Perhaps that is why Blakeslee interweaves the story of Doug Honnold’s court case with a chapter characterizing Rick as a frustrated storyteller. At its core, America’s culture war can be seen as a battle of stories, of grand narratives about what exactly should constitute the country and its culture. Rick can on some level sense the importance of telling a new story about wolves, one that redresses those many narratives, handed down through history, casting wolves as evil. Though they might be formidable predators, their success does not need to come at the expense of humans anymore. Indeed, the text returns to the theme of family and packs in these chapters, and readers can note behavior in the wolves that is not that distant from our own (particularly in the rearing and protection of children).
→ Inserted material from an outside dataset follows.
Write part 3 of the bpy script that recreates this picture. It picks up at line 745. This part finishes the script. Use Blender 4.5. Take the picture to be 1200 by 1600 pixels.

Rick wants to share his compassion for these complex animals because he knows that if more people understood wolves’ real lives, they might be a far less divisive issue. Alas, Rick cannot accomplish this by himself, and the reader can see in Chapter 7 the extent to which he resembles a lone wolf gradually acclimating to life in a pack.
Chapter 8, meanwhile, covers a lot of ground. Blakeslee continues to foreshadow O-Six’s travels eastward, toward places like Crandall, where she might encounter danger. He also provides a glimpse of some of the tensions in her pack and how difficult it can be for a pack to stay strong together. The issue of collaring is a thread Blakeslee weaves through the whole story, too, because of speculation later that hunters are targeting collared animals. The chapter’s most important aspect, though, is how Blakeslee situates wolf welfare as a political issue with national significance: Whether the public realizes or not, the Yellowstone wolves could affect who runs the entire country. That is to say, the irrational emotion around wolves, established now by Blakeslee, could shape America’s fate. This sobering point is a strand of the story that may inform the reader’s understanding of American politics since the book was written.